02interview
“わたしたち”
20230113
スポーツチャンバラはその名の通り、チャンバラという遊戯に小太刀護身道を融合させたスポーツです。「遊戯」を基にしたスポーツだからこそ、年齢や性別、経験の有無を問わず誰もが参加でき、気軽に楽しめます。この競技に取り組むフェリス女学院大学の公認団体が、スポーツチャンバラ翔剣会。数々の大会で上位の成績を収めており、今後もさらなる成果を残すべく日々稽古に励んでいます。今回はスポーツチャンバラ翔剣会のメンバーの皆さんに、詳しい活動内容や今後の展望についてお聞きしました。
大会での勝利を見据え、日々の稽古に打ち込む
スポーツチャンバラ翔剣会は毎週金曜日と隔週火・日曜日に、近隣の中学校などの体育館を借りて稽古を行っています。時間は18時から21時までで、会場への礼に始まり礼に終わるなど、伝統的な武道に通じる慣習が守られています。稽古が始まった途端、体育館全体に響き渡るのは太刀を打ち付け合う力強い音。太刀として使うのは空気で膨らませた「エアーソフト剣」なので、音の大きさに反して衝突時の痛みはそれほど強くありません。終盤には「元太刀」という勝ち残り式の稽古が行われ、一挙一投足に神経を張りめぐらせた真剣勝負が繰り広げられます。攻防の激しいスポーツチャンバラの試合では一瞬に懸ける集中力が勝負の分かれ目になるため、稽古の段階から気迫が感じられます。 スポーツチャンバラは春と秋に関東学生大会があり、その結果によって冬の全日本学生大会への出場が決定します。これらの大会で上位の成績を収めるために、スポーツチャンバラ翔剣会のメンバーは一丸となって稽古に取り組んでいます。仲間と共に切磋琢磨する日々が、自分自身の実力とチームの団結力の向上につながっているのです。
スポーツチャンバラを通じて広がる、自分自身の可能性
スポーツチャンバラ翔剣会の活動を通じて得られるのは、大会での実績といった目に見える成果だけではありません。あるメンバーは、「大会や稽古の中で培ってきた経験が日常生活にも生きている」と熱意を込めて語ります。「今まで部活動をしたことがなく、何をしても続かないのが悩みでした。でもスポーツチャンバラに出会って競技の楽しさを知り、『もっと強くなりたい』という思いが自然に芽生えたんです。それからはより一層積極的に稽古に励み、大会で優勝を勝ち取ることができました。『やればできるんだ』と思えた経験が、目標達成に向けて努力する姿勢につながったと感じます」。
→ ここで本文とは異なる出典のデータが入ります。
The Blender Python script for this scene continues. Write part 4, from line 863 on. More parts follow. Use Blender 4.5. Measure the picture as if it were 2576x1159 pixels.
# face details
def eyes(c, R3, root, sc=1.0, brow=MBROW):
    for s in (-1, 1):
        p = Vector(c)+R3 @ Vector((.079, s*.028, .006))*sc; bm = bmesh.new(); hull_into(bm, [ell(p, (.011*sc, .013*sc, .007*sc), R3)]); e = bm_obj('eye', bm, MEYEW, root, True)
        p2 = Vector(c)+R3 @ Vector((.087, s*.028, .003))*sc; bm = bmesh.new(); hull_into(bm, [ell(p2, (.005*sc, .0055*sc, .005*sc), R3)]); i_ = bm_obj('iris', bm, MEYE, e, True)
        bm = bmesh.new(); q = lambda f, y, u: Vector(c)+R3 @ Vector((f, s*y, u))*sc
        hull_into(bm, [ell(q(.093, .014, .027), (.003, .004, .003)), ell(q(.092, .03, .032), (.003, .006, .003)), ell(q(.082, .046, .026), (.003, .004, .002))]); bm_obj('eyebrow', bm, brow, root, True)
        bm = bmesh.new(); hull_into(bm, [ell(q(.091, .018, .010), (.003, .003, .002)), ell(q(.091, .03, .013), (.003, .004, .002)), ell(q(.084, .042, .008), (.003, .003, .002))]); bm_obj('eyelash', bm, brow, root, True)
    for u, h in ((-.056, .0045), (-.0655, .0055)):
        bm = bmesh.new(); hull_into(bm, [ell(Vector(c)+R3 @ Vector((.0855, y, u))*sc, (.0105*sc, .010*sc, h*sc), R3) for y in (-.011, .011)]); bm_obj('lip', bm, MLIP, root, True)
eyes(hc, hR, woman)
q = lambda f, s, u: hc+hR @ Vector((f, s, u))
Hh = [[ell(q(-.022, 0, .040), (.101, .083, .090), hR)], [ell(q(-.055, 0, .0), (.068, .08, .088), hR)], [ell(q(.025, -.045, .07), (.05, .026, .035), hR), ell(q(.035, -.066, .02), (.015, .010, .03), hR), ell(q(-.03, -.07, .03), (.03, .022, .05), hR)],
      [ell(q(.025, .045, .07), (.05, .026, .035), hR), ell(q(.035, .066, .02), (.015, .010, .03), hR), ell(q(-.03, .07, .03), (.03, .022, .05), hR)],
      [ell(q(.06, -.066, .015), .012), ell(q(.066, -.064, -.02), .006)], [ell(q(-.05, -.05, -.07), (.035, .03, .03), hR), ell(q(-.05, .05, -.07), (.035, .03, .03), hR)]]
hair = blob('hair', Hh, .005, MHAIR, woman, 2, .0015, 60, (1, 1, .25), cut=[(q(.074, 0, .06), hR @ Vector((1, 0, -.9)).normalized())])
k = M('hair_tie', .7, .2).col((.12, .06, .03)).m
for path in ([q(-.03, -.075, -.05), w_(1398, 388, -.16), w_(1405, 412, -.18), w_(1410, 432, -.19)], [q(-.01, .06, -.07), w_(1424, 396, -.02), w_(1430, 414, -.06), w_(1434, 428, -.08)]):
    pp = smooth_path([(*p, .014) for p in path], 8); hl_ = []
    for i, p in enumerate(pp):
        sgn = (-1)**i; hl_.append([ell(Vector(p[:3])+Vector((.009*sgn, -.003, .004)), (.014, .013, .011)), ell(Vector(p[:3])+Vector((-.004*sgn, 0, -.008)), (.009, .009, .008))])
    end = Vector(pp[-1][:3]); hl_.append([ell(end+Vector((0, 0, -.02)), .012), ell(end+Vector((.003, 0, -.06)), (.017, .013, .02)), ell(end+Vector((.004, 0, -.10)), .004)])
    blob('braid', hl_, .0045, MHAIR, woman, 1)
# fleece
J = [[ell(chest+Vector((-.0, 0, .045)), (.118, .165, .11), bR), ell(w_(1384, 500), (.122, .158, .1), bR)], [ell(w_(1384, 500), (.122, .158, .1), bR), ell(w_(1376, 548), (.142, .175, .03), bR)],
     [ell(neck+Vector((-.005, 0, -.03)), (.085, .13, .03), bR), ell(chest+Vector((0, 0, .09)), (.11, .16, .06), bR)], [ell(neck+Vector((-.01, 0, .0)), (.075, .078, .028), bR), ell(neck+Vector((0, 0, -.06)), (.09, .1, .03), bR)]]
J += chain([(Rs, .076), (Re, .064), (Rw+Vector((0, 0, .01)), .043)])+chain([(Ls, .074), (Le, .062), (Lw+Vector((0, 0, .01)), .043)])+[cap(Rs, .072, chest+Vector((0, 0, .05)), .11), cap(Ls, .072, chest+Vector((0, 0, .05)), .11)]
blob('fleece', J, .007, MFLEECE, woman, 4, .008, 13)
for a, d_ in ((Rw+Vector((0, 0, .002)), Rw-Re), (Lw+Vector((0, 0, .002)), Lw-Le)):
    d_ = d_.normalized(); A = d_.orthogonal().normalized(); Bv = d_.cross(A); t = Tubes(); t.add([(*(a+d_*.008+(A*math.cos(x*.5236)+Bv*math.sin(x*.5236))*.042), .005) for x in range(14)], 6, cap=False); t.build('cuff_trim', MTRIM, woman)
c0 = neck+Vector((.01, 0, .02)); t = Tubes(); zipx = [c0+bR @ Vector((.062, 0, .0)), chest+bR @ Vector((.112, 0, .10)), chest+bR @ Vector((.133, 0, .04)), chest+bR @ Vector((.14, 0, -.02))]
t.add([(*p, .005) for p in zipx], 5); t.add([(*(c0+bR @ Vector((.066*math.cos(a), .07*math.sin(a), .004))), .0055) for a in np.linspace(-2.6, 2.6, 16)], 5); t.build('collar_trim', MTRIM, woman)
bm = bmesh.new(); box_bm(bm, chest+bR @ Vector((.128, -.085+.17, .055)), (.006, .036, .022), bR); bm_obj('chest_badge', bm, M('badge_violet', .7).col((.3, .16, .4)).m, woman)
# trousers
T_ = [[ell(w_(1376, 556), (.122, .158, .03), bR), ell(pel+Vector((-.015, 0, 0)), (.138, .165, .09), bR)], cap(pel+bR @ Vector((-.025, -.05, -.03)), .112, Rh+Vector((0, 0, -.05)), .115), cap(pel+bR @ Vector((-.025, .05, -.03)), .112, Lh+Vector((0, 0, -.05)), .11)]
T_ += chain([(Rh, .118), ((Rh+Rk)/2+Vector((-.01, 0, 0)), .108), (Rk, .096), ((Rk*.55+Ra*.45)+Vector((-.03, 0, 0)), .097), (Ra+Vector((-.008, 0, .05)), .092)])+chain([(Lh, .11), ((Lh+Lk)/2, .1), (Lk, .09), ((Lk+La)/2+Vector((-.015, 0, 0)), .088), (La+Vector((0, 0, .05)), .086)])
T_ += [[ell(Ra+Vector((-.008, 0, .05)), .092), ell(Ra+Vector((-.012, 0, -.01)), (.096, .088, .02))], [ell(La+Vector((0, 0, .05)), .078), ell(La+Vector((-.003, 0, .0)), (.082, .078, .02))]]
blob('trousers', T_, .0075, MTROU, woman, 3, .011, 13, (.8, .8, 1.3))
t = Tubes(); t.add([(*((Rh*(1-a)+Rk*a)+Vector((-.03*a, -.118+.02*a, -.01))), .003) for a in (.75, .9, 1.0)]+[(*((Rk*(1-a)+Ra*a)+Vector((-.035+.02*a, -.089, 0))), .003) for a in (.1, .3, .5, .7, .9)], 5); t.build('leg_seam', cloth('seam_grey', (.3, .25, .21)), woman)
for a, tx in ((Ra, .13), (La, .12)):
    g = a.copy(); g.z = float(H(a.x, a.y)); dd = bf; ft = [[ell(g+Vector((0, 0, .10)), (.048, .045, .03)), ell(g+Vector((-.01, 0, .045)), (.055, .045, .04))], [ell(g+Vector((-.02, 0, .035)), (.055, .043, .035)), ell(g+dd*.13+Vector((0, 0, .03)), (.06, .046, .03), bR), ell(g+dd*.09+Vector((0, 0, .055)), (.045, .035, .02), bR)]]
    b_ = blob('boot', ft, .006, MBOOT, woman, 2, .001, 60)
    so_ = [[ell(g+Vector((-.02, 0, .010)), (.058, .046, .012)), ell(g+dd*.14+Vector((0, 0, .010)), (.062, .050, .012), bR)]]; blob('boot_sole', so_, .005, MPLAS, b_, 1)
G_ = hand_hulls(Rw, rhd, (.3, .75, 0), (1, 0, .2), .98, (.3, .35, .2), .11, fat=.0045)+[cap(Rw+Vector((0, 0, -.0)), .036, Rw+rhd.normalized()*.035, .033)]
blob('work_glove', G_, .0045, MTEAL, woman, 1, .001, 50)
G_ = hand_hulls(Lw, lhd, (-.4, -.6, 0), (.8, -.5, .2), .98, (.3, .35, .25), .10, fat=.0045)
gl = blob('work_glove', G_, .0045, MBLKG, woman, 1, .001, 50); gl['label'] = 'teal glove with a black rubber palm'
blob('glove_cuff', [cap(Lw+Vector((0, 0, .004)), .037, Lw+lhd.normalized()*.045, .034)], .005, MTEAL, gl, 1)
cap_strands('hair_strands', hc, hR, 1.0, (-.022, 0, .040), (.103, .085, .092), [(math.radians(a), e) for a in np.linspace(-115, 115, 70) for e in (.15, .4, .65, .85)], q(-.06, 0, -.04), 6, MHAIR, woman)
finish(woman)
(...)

また、スポーツチャンバラ翔剣会に入って自分の新たな一面を発見したというメンバーもいます。「競技を通して、内面にあるさまざまな感情に触れることができました。真剣勝負の中で生まれる大きな喜びや悔しさは、スポーツチャンバラ翔剣会の活動がなければ味わえなかったかもしれません。『こんなとき、私はこう思うんだ。こう思えるんだ』と未知の自分に気付けたことは、今後の人生においても大切な糧になると思います」。
先輩から受け継がれた思いを胸に、さらなる高みへ挑む
スポーツチャンバラ翔剣会のメンバーが口をそろえて語るのは、「このメンバーで競技ができて良かった」という言葉。年次の壁を越えて結ばれた固い絆が、団体戦に挑むモチベーションにもつながっているといいます。「秋大会の団体戦で大将を務めたのですが、あと1勝に迫った場面で私が打ち負けてしまいました。それでもみんなが温かく迎えてくれた時、一人きりではなく全員で戦っていたんだと改めて実感しました。結果的に負けてはしまいましたが、今まで嬉しいことも悔しいことも分かち合ってきたことに、意味があると思います。私はこの大会で引退しますが、後輩たちに何かを残せていれば嬉しいです」。大会の思い出を振り返りながら、大将を務めた4年生は目に涙をにじませます。
その思いを受け継いだ2年生は、今後の展望を次のように語りました。「団体戦で負けてみんなで涙を流したとき、こんなにもこのメンバーが好きだったんだと実感しました。スポーツチャンバラの楽しさは、競技そのものの魅力だけでなく、仲間と苦楽を共にしてきた経験によって味わえるものなんです。先輩の思いを胸に稽古に励み、次の大会では1部昇格を目指します」。
これからは春大会の団体戦を見据え、1年生の勧誘にも力を入れていくと語るスポーツチャンバラ翔剣会のメンバー。堅い絆で結ばれた学生たちの活躍から、ますます目が離せません。